*SUPPLIED RECORDS:*
►
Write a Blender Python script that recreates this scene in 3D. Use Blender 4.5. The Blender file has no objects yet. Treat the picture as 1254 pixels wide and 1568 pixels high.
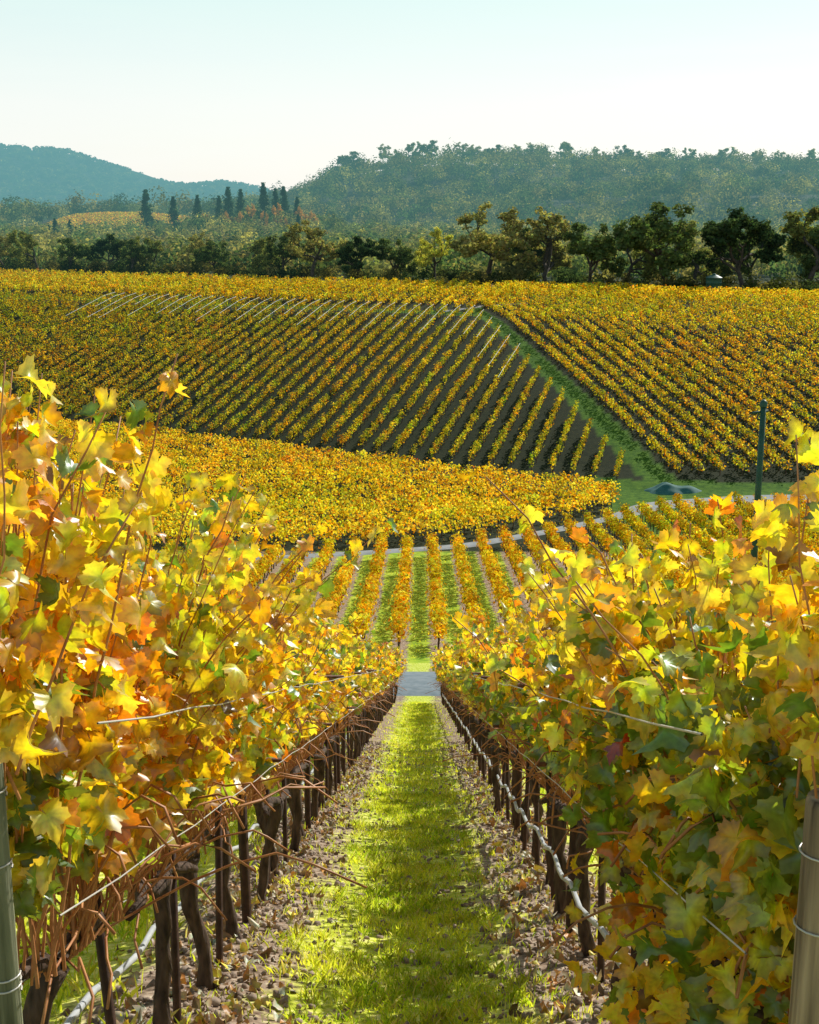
import bpy, math, numpy as np
from mathutils import Vector
rng = np.random.default_rng(7)
R2 = math.radians
SC = bpy.context.scene

# ------------------------------------------------------------------ terrain
SP = 2.13                      # vine row spacing (m)
def smooth(t):
    t = np.clip(t, 0, 1); return t*t*(3-2*t)
PY = [-60, 52, 54, 61, 66, 84, 108, 113, 132, 138, 400]
PZ = [-1.83+0.362*60, -1.83-0.362*52, -21.35, -22.25, -23.4, -26.5, -29.5, -30.0, -31.5, -31.7, -31.7]
def ybot(x):  return np.interp(x, [-400,-100,-49,-3.5,19.6,26,45,300], [330,211,186,160,147,144,144,144])
def ycrest(x):return np.interp(x, [-400,-104,0,71,150,400], [420,324,280,243,228,215])
def snoise(x, y, s, seed=0):
    r = np.random.default_rng(seed+100); out = 0
    for i in range(6):
        a = r.uniform(0, 6.28); f = (0.6+0.35*i)/s; p = r.uniform(0, 6.28)
        out = out + np.sin((x*math.cos(a)+y*math.sin(a))*f*6.28+p)/(1+0.4*i)
    return out/3.2
def H(x, y):
    x = np.asarray(x, float); y = np.asarray(y, float)
    base = np.interp(y, PY, PZ)
    # berms under the rows of the near slope
    near = np.clip((52-y)/2, 0, 1)
    base = base + near*np.exp(-(np.abs(x)/25)**2)*(0.05*np.cos(2*np.pi*(x-SP/2)/SP)+0.015*snoise(x, y, 0.6, 3))
    yb, yc = ybot(x), ycrest(x)
    u = (y-yb)/(yc-yb)
    rise = 14.2*np.interp(u, [0, .06, .3, .62, .85, 1.0], [0, .06, .41, .82, .96, 1.0])
    z = base + rise
    z = z + np.where(u > 1, -np.clip(y-yc, 0, 60)*0.045, 0)
    # far valley floor
    far = smooth((y-yc-40)/150)
    plain = -20.5 + 1.5*snoise(x, y, 300, 5)
    z = z*(1-far)+plain*far
    z = z + 10*np.exp(-((x+85)/50)**2-((y-720)/70)**2)
    z = z + 13*np.exp(-((x+215)/90)**2-((y-960)/90)**2)
    # big wooded hill
    cm = np.interp(x, [-420,-190,-140,-107,-81,-42,36,100,166,231,396,800,1600], [-22,-16,-2,3,19,29,36,33,29,32,26,22,0])
    m1 = -20.5+(cm+20.5)*np.where(y < 1300, smooth((y-880)/420), smooth((2100-y)/800)) + 3.5*snoise(x, y, 110, 9)*smooth((y-880)/200)*smooth((x+250)/200)
    z = np.where(y > 860, np.maximum(z, m1), z)
    cs = np.interp(x, [-30, 2, 37, 102, 177, 304, 600], [-22,-22,-12, -1, 5, 6, 0])
    sy = 1000+0.12*x
    m2 = -21+(cs+21)*np.exp(-((y-sy)/75)**2)+1.5*snoise(x, y, 90, 11)
    z = np.where((y > 780) & (x > -30), np.maximum(z, m2), z)
    # far left range
    cf = np.interp(x, [-4500,-2200,-1600,-1290,-1090,-930,-790,-690,-610,-530,-430,-200,3000], [60,90,150,158,144,104,58,44,58,48,14,-10,-10])
    m3 = -20+(cf+20)*np.where(y < 4000, smooth((y-2700)/1300), smooth((6500-y)/2500)) + 9*snoise(x, y, 420, 13)*smooth((y-2700)/900)
    z = np.where(y > 2650, np.maximum(z, m3), z)
    return z

# ------------------------------------------------------------------ mesh helpers
def link(o, parent=None):
    SC.collection.objects.link(o)
    if parent is not None: o.parent = parent
    return o
def empty(name, loc=(0,0,0)):
    o = bpy.data.objects.new(name, None); o.empty_display_size = 0.3; o.location = loc
    return link(o)
def mesh_obj(name, V, F, mat, C=None, parent=None, smooth_=False, data_only=False):
    """F: list of (M,k) int arrays"""
    me = bpy.data.meshes.new(name)
    V = np.ascontiguousarray(V, dtype=np.float32)
    me.vertices.add(len(V)); me.vertices.foreach_set('co', V.ravel())
    F = [np.asarray(f, dtype=np.int32) for f in F if len(f)]
    loops = np.concatenate([f.ravel() for f in F])
    tot = np.concatenate([np.full(len(f), f.shape[1], dtype=np.int32) for f in F])
    start = np.concatenate([[0], np.cumsum(tot)[:-1]]).astype(np.int32)
    me.loops.add(len(loops)); me.loops.foreach_set('vertex_index', loops)
    me.polygons.add(len(tot)); me.polygons.foreach_set('loop_start', start)
    if smooth_: me.polygons.foreach_set('use_smooth', np.ones(len(tot), dtype=bool))
    if C is not None:
        a = me.color_attributes.new(name='Col', type='FLOAT_COLOR', domain='POINT')
        cc = np.ones((len(V), 4), dtype=np.float32); cc[:, :3] = C
        a.data.foreach_set('color', cc.ravel())
    me.update(calc_edges=True)
    me.materials.append(mat)
    if data_only: return me
    return link(bpy.data.objects.new(name, me), parent)
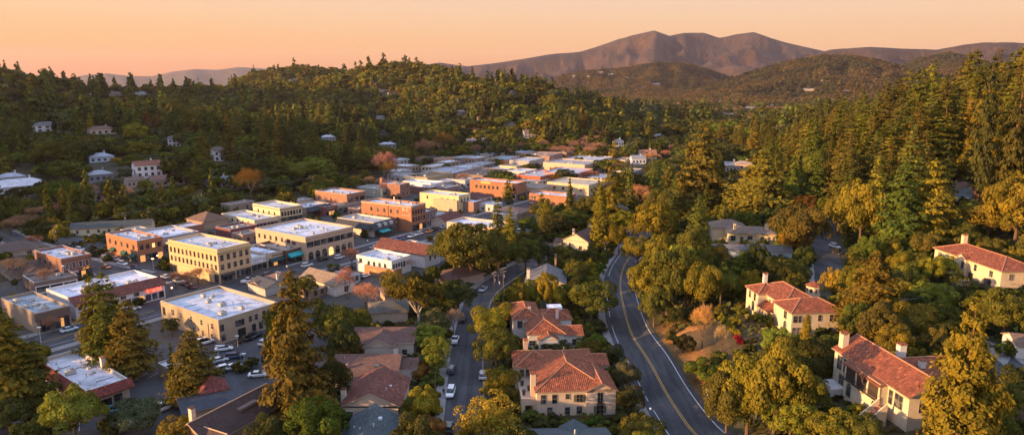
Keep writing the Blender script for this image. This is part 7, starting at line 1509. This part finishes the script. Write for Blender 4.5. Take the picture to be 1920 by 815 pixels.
# the bank right of the road
for px, pb, pt, w, k, t in [(1215,585,488,76,'oak_a','gold'),(1250,592,470,84,'oak_b','olive'),(1226,612,540,60,'oak_c','olive'),(1285,580,478,84,'oak_a','gold'),(1268,560,452,72,'oak_d','lime'),(1318,590,500,70,'oak_b','gold'),(1305,545,456,70,'oak_a','olive'),(1350,575,490,66,'oak_d','olive'),(1240,520,440,64,'oak_a','gold'),(1295,520,430,60,'oak_b','olive')]:
    K(k, px, pb, pt, w, t, None)
K('bare_a',1316,652,566,52,'straw','dead tree with twisted bleached limbs on the orange bank'); K('bare_b',1352,660,606,30,'grey','second dead tree below the bleached one'); K('shrub_a',1345,690,656,40,'olive','olive brush on the lower bank'); K('shrub_a',1280,660,624,40,'dark','dark bush on the orange bank'); K('shrub_b',1318,708,668,56,'green','green bush at the foot of the brush'); K('shrub_a',1340,735,690,40,'green','lower green bush beside the sign'); K('shrub_b',1262,640,618,26,'olive','small olive bush at the bank top')
K('oak_a',1400,815,668,112,'gold','big golden oak in the lower right beside the road'); K('oak_c',1450,820,650,116,'gold','largest golden oak left of the villa with the loggia'); K('oak_b',1510,800,705,80,'olive','olive oak below the villa with the loggia'); K('oak_a',1360,830,700,90,'olive','olive oak at the roadside in the lower right'); K('oak_d',1480,830,740,90,'gold','golden oak at the lower edge below the loggia'); K('oak_d',1570,850,772,100,'gold','golden shrub like tree at the lower edge by the stair'); K('oak_b',1622,850,786,70,'olive','olive tree at the lower edge under the stair'); K('cypress_a',1508,664,588,26,'gold','narrow golden tree against the villa with the turret'); K('oak_d',1455,668,612,56,'lime','yellow green tree before the villa with the turret'); K('oak_b',1530,700,640,76,'dark','dark tree between the two right hand villas'); K('oak_a',1560,680,630,60,'green','green tree above the villa with the loggia'); K('shrub_b',1600,690,655,50,'green','green bush by the tall cream chimney')
K('shrub_a',1380,612,588,24,'yellow','yellow shrub on the lawn of the villa with the turret'); K('shrub_a',1418,602,584,20,'lime','lime shrub by the porch'); K('shrub_b',1387,646,630,11,'red','crimson bougainvillea at the end of the pale hedge'); K('shrub_a',1380,638,624,9,'red','second crimson clump of the bougainvillea')
for i in range(7): K('shrub_b',1346+i*6,592+i*6.4,580+i*6.4,12,'yellow','clipped pale yellow hedge bush along the garden edge')
for px, pb, pt, w, k, t in [(1330,540,480,50,'oak_b','dark'),(1360,545,478,50,'oak_d','dark'),(1390,550,470,54,'cypress_a','green'),(1415,548,462,54,'oak_a','dark'),(1440,552,480,54,'cypress_a','dark'),(1462,560,500,50,'oak_b','dark'),(1485,566,508,46,'oak_d','green'),(1345,510,462,44,'oak_b','gold')]:
    K(k, px, pb, pt, w, t, None)
K('oak_b',1502,480,390,96,'bronze','spreading bronze oak beside the pale yellow bungalow'); K('oak_a',1490,476,430,60,'gold','golden bush under the spreading bronze oak'); K('oak_d',1510,398,364,44,'rust','rust orange tree at the top of the right slope street')
K('cedar_a',1630,624,468,150,'bronze','great grey gold cedar in the middle of the right slope'); K('oak_d',1562,574,498,52,'yellow','yellow tree at the foot of the right slope street'); K('oak_b',1590,580,505,44,'gold','golden tree beside the great cedar'); K('oak_a',1600,640,570,60,'olive','olive tree below the great cedar')
K('pine_a',1790,872,556,166,'gold','huge golden green pine in the lower right'); K('oak_b',1712,640,572,76,'gold','golden tree left of the huge pine'); K('oak_a',1745,590,530,80,'lime','lime green tree below the long villa'); K('oak_b',1682,650,596,60,'dark','dark tree behind the white chimney'); K('oak_a',1880,640,545,90,'olive','olive tree right of the huge pine'); K('oak_d',1840,600,540,70,'green','green tree under the power lines'); K('oak_b',1905,760,690,60,'dark','dark tree by the lane at the right edge'); K('shrub_a',1888,668,640,36,'green','shrub by the white garage'); K('shrub_b',1880,740,722,36,'rust','dull red flowering shrub beside the huge pine'); K('shrub_a',1760,560,535,50,'dark','dark shrub under the wooden utility pole')
K('oak_a',1900,470,330,110,'gold','golden oak at the right edge above the long villa'); K('oak_b',1850,455,380,80,'gold','golden oak behind the long villa'); K('redwood_d',1735,470,295,110,'gold','broad golden conifer left of the long villa'); K('redwood_d',1680,480,300,110,'conifer','broad dark conifer above the great cedar'); K('pine_a',1838,330,150,96,'gold','tall open crowned pine rising over the right wood'); K('oak_d',1610,470,330,90,'gold','tall golden green leafy tree at the edge of the wood'); K('oak_d',1570,440,360,60,'gold','golden tree by the right slope street')
K('redwood_d',1845,262,96,60,'dark','dark conifer on the skyline at the right',330); K('redwood_b',1905,262,100,60,'dark','dark conifer on the skyline at the right edge',330)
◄
*WRITTEN EXERCISE:* Extract the lines exactly, please: the first line of the listing, the line with "SC = bpy.context.scene", and every line between them, but no pictures.

*COMPLETE ANSWER:*
Write a Blender Python script that recreates this scene in 3D. Use Blender 4.5. The Blender file has no objects yet. Treat the picture as 1254 pixels wide and 1568 pixels high.
import bpy, math, numpy as np
from mathutils import Vector
rng = np.random.default_rng(7)
R2 = math.radians
SC = bpy.context.scene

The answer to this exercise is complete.